[Problem description] Set down the material exactly as given, please, from its first line through the line that includes "from mathutils import Vector, Matrix, noise".

[Given records]
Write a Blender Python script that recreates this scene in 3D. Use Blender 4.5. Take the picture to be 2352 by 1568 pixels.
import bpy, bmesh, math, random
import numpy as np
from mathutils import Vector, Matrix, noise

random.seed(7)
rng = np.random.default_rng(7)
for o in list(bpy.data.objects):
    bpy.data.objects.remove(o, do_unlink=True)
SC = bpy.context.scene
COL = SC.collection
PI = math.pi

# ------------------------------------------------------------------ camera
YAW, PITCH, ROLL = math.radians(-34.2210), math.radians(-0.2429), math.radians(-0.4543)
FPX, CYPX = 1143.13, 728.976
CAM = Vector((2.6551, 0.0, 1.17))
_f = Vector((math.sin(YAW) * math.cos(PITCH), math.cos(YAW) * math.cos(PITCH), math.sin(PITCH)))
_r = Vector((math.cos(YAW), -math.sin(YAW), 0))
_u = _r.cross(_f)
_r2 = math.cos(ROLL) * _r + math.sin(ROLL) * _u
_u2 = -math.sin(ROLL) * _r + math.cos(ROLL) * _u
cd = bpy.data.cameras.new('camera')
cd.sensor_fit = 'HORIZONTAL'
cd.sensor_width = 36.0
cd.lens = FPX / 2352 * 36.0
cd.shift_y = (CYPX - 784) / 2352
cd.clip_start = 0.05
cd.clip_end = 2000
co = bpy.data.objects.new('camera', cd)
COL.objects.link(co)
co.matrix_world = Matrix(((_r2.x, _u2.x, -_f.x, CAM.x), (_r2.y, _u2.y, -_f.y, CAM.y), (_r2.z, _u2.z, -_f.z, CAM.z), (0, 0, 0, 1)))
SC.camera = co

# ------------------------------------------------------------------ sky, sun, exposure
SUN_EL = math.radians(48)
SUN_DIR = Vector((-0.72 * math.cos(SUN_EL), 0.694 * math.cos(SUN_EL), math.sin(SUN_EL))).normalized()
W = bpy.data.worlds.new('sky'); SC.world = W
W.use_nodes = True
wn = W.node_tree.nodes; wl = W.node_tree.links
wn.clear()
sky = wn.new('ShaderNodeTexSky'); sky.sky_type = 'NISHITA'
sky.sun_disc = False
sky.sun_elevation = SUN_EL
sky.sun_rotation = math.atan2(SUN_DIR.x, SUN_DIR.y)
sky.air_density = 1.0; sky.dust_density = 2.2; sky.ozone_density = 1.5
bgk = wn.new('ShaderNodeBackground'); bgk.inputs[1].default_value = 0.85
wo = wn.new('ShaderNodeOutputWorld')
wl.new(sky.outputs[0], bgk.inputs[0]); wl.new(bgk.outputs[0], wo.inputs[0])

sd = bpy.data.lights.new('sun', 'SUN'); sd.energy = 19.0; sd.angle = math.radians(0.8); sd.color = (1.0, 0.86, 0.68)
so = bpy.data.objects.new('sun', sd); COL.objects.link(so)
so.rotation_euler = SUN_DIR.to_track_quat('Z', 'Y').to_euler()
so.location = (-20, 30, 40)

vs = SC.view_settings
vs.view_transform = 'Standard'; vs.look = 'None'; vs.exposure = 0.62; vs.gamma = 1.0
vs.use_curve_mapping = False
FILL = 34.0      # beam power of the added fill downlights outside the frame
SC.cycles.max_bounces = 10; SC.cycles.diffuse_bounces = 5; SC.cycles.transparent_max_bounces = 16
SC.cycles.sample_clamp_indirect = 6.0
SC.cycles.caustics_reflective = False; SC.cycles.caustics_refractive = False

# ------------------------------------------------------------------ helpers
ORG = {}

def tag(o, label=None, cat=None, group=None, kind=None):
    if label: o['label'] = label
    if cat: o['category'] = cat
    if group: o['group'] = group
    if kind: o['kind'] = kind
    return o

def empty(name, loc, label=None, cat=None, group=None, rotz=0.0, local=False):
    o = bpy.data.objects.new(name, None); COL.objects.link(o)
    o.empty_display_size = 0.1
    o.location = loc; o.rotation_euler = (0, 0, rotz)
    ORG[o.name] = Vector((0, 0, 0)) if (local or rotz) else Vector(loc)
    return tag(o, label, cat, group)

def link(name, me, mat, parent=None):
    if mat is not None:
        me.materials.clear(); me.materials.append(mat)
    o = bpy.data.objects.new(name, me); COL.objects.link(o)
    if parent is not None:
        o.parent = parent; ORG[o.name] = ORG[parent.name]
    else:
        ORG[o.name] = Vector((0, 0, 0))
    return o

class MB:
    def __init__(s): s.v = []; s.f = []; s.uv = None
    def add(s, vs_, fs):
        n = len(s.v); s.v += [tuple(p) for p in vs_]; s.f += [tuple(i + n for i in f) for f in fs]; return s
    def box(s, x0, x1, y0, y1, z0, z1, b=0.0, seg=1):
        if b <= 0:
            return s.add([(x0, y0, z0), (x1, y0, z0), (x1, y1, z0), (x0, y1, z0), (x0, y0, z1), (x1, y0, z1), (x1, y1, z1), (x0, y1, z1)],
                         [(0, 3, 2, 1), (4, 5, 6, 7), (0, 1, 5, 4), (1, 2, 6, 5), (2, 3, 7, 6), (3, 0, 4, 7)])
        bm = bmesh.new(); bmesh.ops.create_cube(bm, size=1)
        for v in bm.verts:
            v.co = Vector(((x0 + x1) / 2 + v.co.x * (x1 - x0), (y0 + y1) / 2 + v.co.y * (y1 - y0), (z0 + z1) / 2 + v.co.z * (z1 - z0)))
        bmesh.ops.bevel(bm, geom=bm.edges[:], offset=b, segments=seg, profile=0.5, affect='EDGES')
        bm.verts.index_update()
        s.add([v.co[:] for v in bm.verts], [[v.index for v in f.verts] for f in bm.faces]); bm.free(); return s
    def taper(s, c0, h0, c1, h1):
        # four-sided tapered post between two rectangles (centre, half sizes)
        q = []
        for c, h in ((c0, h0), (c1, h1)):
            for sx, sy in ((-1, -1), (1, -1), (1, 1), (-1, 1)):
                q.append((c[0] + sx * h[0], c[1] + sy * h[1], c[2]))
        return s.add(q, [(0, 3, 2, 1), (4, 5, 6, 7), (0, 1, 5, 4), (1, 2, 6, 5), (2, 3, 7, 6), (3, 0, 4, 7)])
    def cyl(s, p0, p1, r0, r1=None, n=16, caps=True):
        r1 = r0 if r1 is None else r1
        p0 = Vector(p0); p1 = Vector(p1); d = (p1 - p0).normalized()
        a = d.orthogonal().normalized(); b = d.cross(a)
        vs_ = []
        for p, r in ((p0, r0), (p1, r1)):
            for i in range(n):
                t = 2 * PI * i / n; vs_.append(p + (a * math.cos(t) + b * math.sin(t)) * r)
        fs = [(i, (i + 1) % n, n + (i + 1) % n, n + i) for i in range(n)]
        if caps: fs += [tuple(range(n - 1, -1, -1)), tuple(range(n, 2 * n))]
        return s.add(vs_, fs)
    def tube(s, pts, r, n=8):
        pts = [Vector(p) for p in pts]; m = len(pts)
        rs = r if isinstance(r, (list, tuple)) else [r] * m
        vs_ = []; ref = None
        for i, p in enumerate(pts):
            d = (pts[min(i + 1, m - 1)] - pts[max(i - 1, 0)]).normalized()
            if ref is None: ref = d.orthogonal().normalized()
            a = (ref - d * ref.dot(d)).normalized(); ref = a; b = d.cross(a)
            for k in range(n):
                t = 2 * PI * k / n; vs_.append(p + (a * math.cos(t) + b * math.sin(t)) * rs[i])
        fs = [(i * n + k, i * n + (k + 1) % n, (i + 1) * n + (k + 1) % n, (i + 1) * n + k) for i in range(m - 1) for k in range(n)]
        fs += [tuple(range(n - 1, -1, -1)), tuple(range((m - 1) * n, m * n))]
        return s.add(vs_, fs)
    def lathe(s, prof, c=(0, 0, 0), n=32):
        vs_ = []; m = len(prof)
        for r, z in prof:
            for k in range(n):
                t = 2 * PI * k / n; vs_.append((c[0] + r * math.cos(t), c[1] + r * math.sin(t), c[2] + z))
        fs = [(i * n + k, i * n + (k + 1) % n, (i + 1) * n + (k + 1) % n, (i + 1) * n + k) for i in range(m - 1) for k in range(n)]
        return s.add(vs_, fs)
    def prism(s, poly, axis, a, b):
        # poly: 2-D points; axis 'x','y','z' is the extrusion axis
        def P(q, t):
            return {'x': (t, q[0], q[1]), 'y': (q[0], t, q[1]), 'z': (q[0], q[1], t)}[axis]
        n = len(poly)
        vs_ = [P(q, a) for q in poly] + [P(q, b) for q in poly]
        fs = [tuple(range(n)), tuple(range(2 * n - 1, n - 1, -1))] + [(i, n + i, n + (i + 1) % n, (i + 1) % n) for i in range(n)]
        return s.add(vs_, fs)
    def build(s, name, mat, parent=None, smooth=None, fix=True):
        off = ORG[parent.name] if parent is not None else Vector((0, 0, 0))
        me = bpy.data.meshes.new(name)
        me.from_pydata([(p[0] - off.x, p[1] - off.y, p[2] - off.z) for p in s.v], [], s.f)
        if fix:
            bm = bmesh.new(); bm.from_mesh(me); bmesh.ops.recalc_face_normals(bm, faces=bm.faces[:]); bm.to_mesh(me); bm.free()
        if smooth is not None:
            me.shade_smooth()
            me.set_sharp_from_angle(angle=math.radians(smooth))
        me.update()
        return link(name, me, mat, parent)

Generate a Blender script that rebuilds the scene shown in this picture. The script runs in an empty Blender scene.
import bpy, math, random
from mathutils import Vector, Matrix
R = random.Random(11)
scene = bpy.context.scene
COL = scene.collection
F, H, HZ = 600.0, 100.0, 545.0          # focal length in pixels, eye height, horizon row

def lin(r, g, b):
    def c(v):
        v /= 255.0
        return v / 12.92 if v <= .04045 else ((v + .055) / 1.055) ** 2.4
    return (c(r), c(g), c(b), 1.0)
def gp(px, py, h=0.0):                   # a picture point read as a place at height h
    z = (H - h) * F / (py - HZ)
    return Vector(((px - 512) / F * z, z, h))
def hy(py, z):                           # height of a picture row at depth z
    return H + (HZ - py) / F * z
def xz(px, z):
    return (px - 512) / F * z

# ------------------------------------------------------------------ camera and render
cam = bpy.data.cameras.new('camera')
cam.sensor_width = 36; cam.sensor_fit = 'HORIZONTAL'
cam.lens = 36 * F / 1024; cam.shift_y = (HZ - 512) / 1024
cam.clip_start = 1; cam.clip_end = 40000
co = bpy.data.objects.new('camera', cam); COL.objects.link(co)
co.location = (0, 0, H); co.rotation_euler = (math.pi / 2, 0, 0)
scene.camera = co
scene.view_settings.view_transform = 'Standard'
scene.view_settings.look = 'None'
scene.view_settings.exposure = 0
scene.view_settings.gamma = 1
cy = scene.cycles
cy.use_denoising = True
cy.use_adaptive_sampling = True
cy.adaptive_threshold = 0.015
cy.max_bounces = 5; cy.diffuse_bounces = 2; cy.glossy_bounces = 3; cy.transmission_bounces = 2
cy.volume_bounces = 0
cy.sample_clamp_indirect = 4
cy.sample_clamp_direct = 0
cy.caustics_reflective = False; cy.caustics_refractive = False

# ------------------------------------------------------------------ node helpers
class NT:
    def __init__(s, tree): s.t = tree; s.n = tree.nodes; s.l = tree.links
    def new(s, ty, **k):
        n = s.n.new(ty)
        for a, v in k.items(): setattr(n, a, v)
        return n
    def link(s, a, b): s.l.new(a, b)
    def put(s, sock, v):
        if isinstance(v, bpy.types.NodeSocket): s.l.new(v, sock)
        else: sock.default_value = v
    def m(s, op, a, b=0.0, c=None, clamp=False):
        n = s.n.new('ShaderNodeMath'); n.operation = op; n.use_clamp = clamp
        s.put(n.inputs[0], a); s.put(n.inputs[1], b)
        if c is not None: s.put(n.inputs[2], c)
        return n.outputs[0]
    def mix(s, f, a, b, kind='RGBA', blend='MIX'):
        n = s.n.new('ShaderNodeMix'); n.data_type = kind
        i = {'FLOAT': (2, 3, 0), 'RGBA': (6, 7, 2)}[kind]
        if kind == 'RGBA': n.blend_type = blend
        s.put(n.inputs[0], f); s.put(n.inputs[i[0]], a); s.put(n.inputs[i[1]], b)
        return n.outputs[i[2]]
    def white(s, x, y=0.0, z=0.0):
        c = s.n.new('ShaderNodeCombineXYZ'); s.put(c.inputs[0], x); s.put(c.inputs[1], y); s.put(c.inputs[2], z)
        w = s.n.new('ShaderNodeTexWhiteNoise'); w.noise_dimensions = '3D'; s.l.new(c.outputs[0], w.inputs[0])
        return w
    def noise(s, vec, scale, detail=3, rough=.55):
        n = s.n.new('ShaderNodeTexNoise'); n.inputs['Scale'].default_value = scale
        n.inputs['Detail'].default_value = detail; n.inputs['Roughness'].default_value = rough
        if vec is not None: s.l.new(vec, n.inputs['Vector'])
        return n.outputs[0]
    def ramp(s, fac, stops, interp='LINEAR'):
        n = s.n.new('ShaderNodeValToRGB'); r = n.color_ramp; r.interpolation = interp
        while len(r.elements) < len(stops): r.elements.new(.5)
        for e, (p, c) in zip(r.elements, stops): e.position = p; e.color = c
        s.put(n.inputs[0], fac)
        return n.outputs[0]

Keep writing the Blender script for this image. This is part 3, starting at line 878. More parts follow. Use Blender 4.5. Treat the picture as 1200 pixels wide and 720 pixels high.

[Result]
Write a Blender Python script that recreates this scene in 3D. Use Blender 4.5. Take the picture to be 2352 by 1568 pixels.
import bpy, bmesh, math, random
import numpy as np
from mathutils import Vector, Matrix, noise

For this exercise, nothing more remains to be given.